Menurut saya penulis berhasil memilih tiap kata demi kata, diksi, majas,
maupun, latar yang tepat sehingga pembaca ikut terbawa suasana pada cerita ini
sehingga tidak bosan ketika membacanya. Seperti kutipan-kutipan ini : “Sebatang
pohon delima di pojok kanan pekarangan ikut-ikutan kesepian. Mereka, termasuk
pohon delima itu , rindu kepada Marlena, Marleni, dan terutama, Zorro.” (hal
2), “Berkali-kali dipegangnya tas yang disandangnya, untuk memastikan uang
hasil kerja kerasnya masih ada disitu. Senyumnya tak henti mengembang karena
membayangkan apa yang akan di alami ayahnya nanti malam.” (hal 131), “Radio itu mengerang sebentar, berasap-asap, lalu
pingsan.” (hal 18), “Jika dia menangis, tangisannya keras bukan kepalang
sehingga kayu- kayu yang menopang atap rumbia menggeletar.
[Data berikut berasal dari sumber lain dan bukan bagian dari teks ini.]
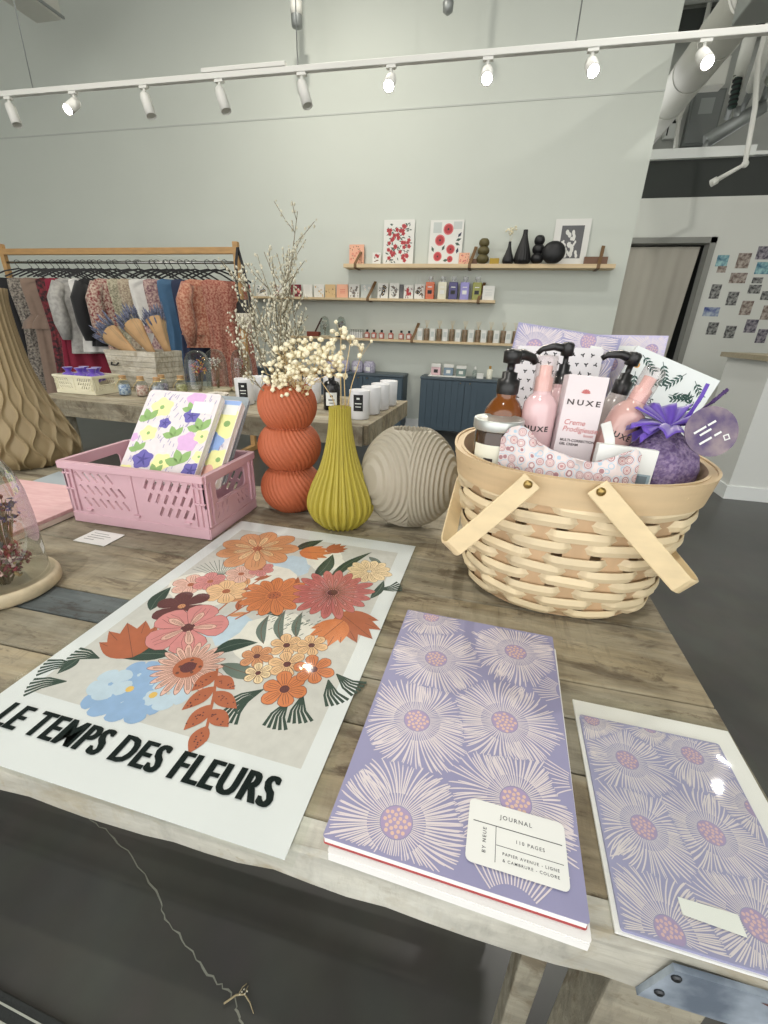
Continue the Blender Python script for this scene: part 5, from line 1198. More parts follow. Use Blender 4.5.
# small jars of dried petals with twine
cork = pmat('cork', (176, 140, 98), .8); glass2 = filmmat('jar_glass', (240, 245, 244), .12, .03)
jarfill = [pmat('petals_'+k, c, .85, col2=c2, vscale=90) for k, c, c2 in (('blue', (92, 120, 166), (206, 214, 220)), ('rose', (176, 120, 110), (226, 206, 190)), ('plum', (106, 92, 120), (190, 180, 190)), ('grey', (122, 124, 140), (200, 200, 206)), ('olive', (142, 138, 80), (206, 196, 150)))]
jl = ['blue', 'rose', 'plum', 'grey-lilac', 'olive']
for i, (x, y) in enumerate(((-1.70, 1.79), (-1.61, 1.80), (-1.575, 1.90), (-1.52, 1.80), (-1.475, 1.91))):
    t = thing('petal_jar', 'small corked glass jar of '+jl[i]+' dried petals on the back table', 'jar', (x, y, ZT), (0, 0, 0), 'petal jars on the back table')
    MB().lathe([(.024, 0), (.027, .004), (.027, .055), (.02, .066), (.016, .07), (.016, .078)], 28, capt=False).build('glass', glass2, t); MB().lathe([(.0235, .003), (.025, .008), (.025, .044), (.018, .048)], 22, mod=lambda a, z: 1+.04*math.sin(5*a+z*200)).build('petals', jarfill[i], t); MB().lathe([(.0145, .071), (.0155, .09)], 18).build('cork', cork, t)
    m = MB(); m.lathe([(.0172, .070), (.0185, .0725), (.0172, .075)], 18, capb=False, capt=False); m.tube([(0, -.018, .072), (-.02, -.026, .05), (-.028, -.028, .03)], .0012, 5); m.build('twine', straw, t)
flw = [pmat('posy_'+k, c, .85, var=.15, vscale=60) for k, c in (('red', (150, 52, 44)), ('yellow', (206, 160, 60)), ('violet', (96, 72, 132)), ('white', (214, 208, 194)), ('brown', (112, 86, 66)))]
for i, (x, y, h, r, mi, lab, plab) in enumerate(((-1.385, 1.93, .21, .060, (0, 1, 2, 1, 0), 'glass cloche over bright red and yellow dried flowers on the back table', 'bright red, yellow and violet dried posy under the nearest cloche'), (-1.39, 2.09, .21, .055, (3, 4, 4, 3), 'glass cloche over a pale dried posy, middle of the three', 'pale white and brown dried posy under the middle cloche'), (-1.29, 2.17, .21, .055, (4, 4, 3, 0), 'glass cloche over brown dried flowers, farthest of the three', 'brown dried posy under the farthest cloche'))):
    t = thing('glass_cloche', lab, 'cloche', (x, y, ZT)); MB().lathe([(r+.008, 0), (r+.01, .004), (r+.01, .012), (r+.006, .016), (.001, .016)], 40).build('base', lw, t)
    m = MB(); m.lathe([(r, .0165), (r, h*.62), (r*.93, h*.78), (r*.72, h*.92), (r*.4, h*.985), (.0001, h)], 40, capb=False, capt=False); m.build('dome', glass2, t)
    posy('dried_posy', plab, (x, y, ZT+.0165), h*.74, r*.62, flw, 20, 30+i, mi_w=mi, ps=.0085)
t = thing('raffia_wreath', 'tangled white raffia ring lying in front of the cloches', 'wreath', tuple(bt(-1.245, 1.86)+Vector((0, 0, ZT)))); rdm = random.Random(12); m = MB()
for k in range(26):
    a0 = rdm.uniform(0, 6.28); rr = rdm.uniform(.03, .052); pts = [(rr*math.cos(a0+q*.45), rr*.9*math.sin(a0+q*.45), .006+.02*abs(math.sin(a0*2+q*.7+k))) for q in range(12)]; m.tube(pts, .0024, 5)
m.build('strands', pmat('white_raffia', (214, 208, 196), .8), t)
# candles in white tumblers with black labels
tumbler = pmat('white_ceramic', (226, 226, 228), .3); wax = pmat('candle_wax', (232, 226, 210), .5)
t0 = thing('candle', 'x', 'candle', (0, 0, ZT)); MB().lathe([(.036, 0), (.039, .003), (.041, .108), (.0405, .11), (.038, .109), (.0375, .09)], 40, capt=False).build('tumbler', tumbler, t0); MB().lathe([(.0001, .0895), (.0374, .0895)], 32, capb=False, capt=False).build('wax', wax, t0)
def lab_mesh(r, w_, z0_, z1_, a0, lines):
    m = MB()
    for i in range(11): a = a0-w_/2/r+w_/r*i/10; m.v += [Vector((r*math.sin(a), -r*math.cos(a), z0_)), Vector((r*math.sin(a), -r*math.cos(a), z1_))]
    for i in range(10): m.f.append([2*i, 2*i+2, 2*i+3, 2*i+1]); m.m.append(0); m.sm.append(True)
    for (wd_, z, hh, mi_) in lines:
        b = len(m.v)
        for i in range(5): a = a0-wd_/2/r+wd_/r*i/4; m.v += [Vector(((r+.0004)*math.sin(a), -(r+.0004)*math.cos(a), z)), Vector(((r+.0004)*math.sin(a), -(r+.0004)*math.cos(a), z+hh))]
        for i in range(4): m.f.append([b+2*i, b+2*i+2, b+2*i+3, b+2*i+1]); m.m.append(mi_); m.sm.append(True)
    return m
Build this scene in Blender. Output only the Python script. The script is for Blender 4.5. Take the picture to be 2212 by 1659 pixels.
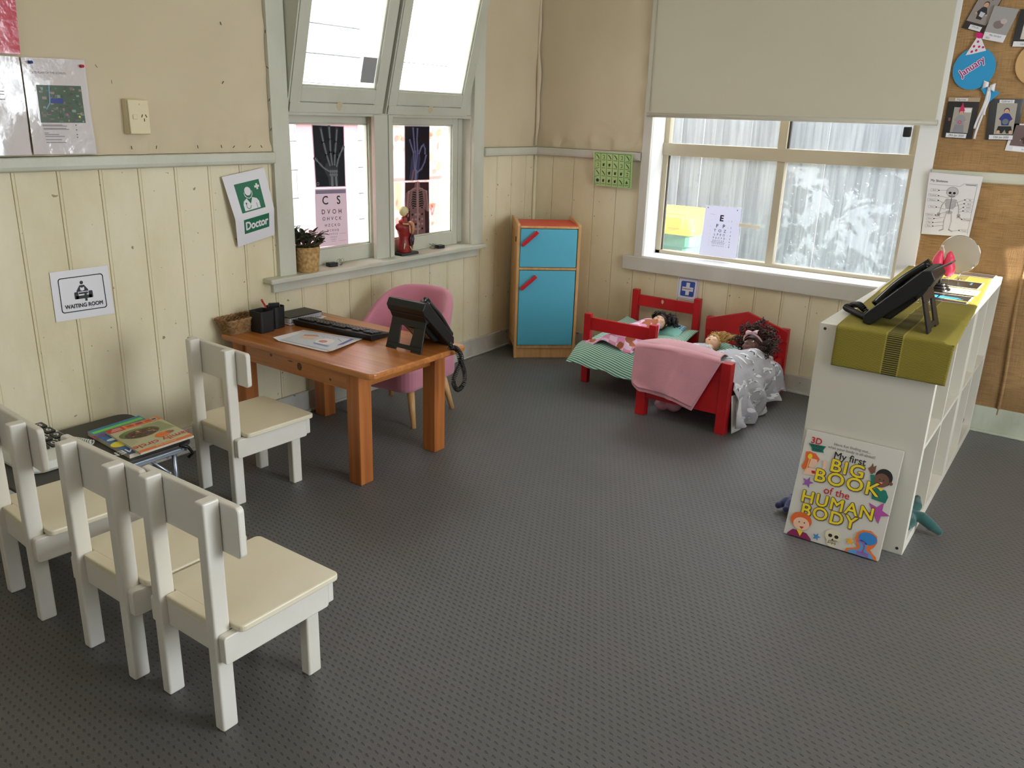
import bpy, math, random
from mathutils import Vector, Matrix
random.seed(7)
PI = math.pi
sc = bpy.context.scene
COL = sc.collection
for o in list(bpy.data.objects):
    bpy.data.objects.remove(o)

# ------------------------------------------------------------------ camera
cam_d = bpy.data.cameras.new('camera')
cam = bpy.data.objects.new('camera', cam_d)
COL.objects.link(cam)
cam_d.sensor_width = 36.0
cam_d.lens = 1779.57 * 36.0 / 2212.0
cam_d.clip_start = 0.05
CR = ((0.81207, 0.58278, 0.03013), (0.20396, -0.23556, -0.95021), (-0.54666, 0.77779, -0.31015))
_r = Vector(CR[0]).normalized()
_b = -Vector(CR[2]).normalized()
_u = _b.cross(_r).normalized()
_r = _u.cross(_b)
M = Matrix.Identity(4)
for i in range(3):
    M[i][0] = _r[i]; M[i][1] = _u[i]; M[i][2] = _b[i]
M.translation = (3.031, -4.489, 1.42)
cam.matrix_world = M
sc.camera = cam

# ------------------------------------------------------------------ world, sun, daylight, exposure
w = bpy.data.worlds.new('world'); sc.world = w
w.use_nodes = True
nt = w.node_tree
bg = nt.nodes['Background']
bg.inputs[0].default_value = (0.86, 0.93, 1.0, 1)
bg.inputs[1].default_value = 6.0
def lamp(name, kind, loc, direction, energy, color, **kw):
    d = bpy.data.lights.new(name, kind)
    d.energy = energy; d.color = color
    for k, v in kw.items():
        setattr(d, k, v)
    o = bpy.data.objects.new(name, d)
    COL.objects.link(o)
    o.location = loc
    o.rotation_euler = Vector(direction).to_track_quat('-Z', 'Y').to_euler()
    return o
lamp('sun', 'SUN', (9, -1, 4), (-0.94, 0.05, -0.33), 24.0, (1.0, 0.93, 0.80), angle=0.01)
# daylight from the right; its door opening is an added part
lamp('right_daylight', 'AREA', (5.10, -2.0, 1.25), (-1, 0, 0), 50.0, (0.88, 0.94, 1.0), shape='RECTANGLE', size=1.7, size_y=2.0)
# daylight through the window behind the camera
lamp('rear_daylight', 'AREA', (2.6, -6.40, 1.7), (0, 1, 0), 1.0, (1.0, 0.97, 0.90), shape='RECTANGLE', size=3.0, size_y=1.2)
# added warm fill lamp under the ceiling
lamp('ceiling_fill', 'AREA', (2.6, -2.6, 2.66), (0, 0, -1), 6.0, (1.0, 0.93, 0.80), shape='RECTANGLE', size=1.6, size_y=0.6)
for nm, lc, dr, sx, sy in (('window_portal_left', (-0.18, -1.32, 1.6), (1, 0, 0), 1.4, 1.9), ('window_portal_back', (1.5, 0.24, 1.05), (0, -1, 0), 1.45, 0.9)):
    p = lamp(nm, 'AREA', lc, dr, 1.0, (1, 1, 1), shape='RECTANGLE', size=sx, size_y=sy)
    p.data.cycles.is_portal = True
sc.view_settings.view_transform = 'Standard'
sc.view_settings.look = 'None'
sc.view_settings.gamma = 1.0
sc.view_settings.exposure = 0.55
sc.view_settings.use_curve_mapping = False

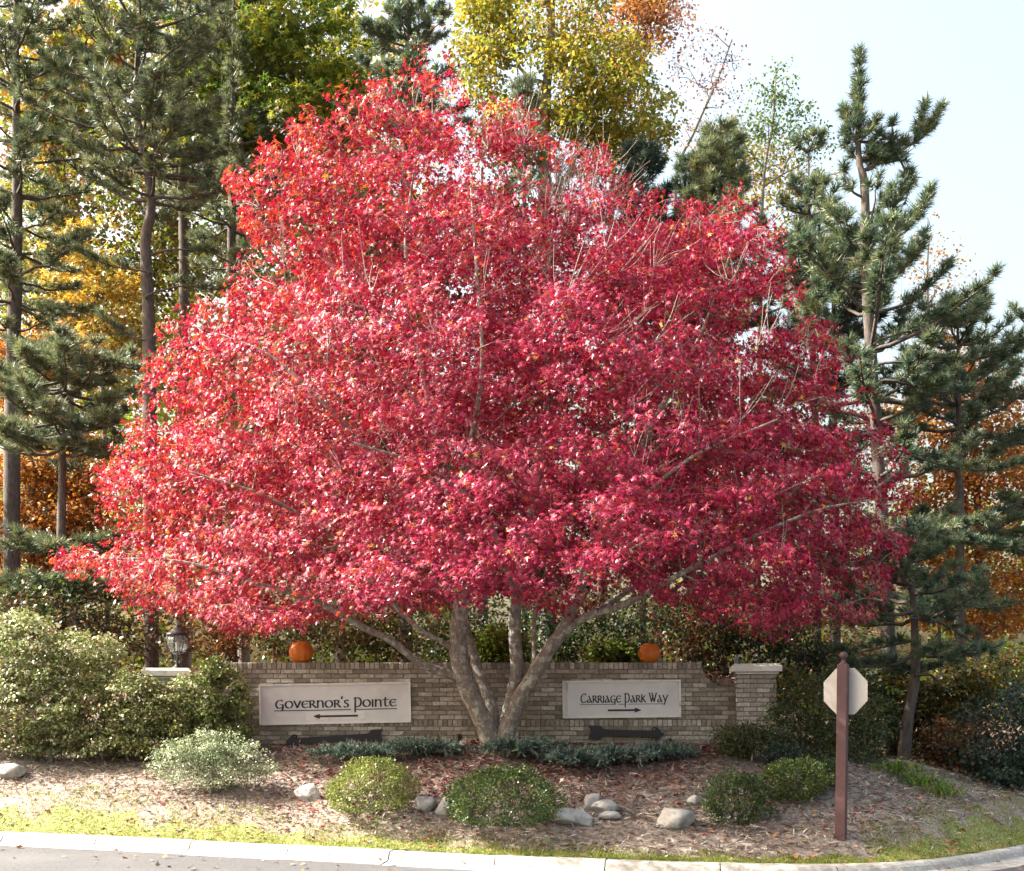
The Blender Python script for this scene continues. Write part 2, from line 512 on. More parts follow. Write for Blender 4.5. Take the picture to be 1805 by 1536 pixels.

Paku-pakunya mau
copot.” (hal 183).
Tak sekedar menceritakan percintaan, dan persahabatan,
pada novel ini juga banyak amanat yang dapat kita petik. Seperti mencintai
itu butuh pengorbanan dan pembuktian, bukan hanya sekedar dengan kata-kata atau
ucapan. Layaknya Sabari yang terus menerus mencintai dan berjuang mendapatkan
Marlena dan Zorro, meskipun banyak rintangan dan cobaan yang harus dilaluinya. Kita juga mengetahui bahwa
tidak
ada seorang Ayah yang tidak mencintai
anaknya, walaupun begitu keras karakter seorang lelaki, tetapi jika dia telah
menjadi seorangg ayah, ia akan berusaha untuk terus menyayangi serta menjaga
buah hati yang dicintainya. Ukun dan Tamat juga memberi kita pelajaran bahwa bersahabat
bukan hanya untuk waktu yang singkat, tetapi persahabatan harus terus dijaga
sampai akhir hayat. Seorang sahabat tidak akan tega melihat sahabatnya menderita,
meskipun terkadang jengkel tetapi Ukun dan Tamat selalu berusha untuk
menyadarkan dan membantu Sabari di setiap permasalahan yang dialaminya. Zorro/Amiru memberikan
contoh kepada kita bahwa sudah selayaknya jika seorang anak
berusaha untuk membahagiakan orang tuanya. Sebagaimana yang dilakukannya yaitu berusaha
untuk membahagiakan Ayahnya meskipun dia harus bekerja keras. Hal itu ia
lakukan untuk membuktikan betapa besar cintanya kepada orang tuanya.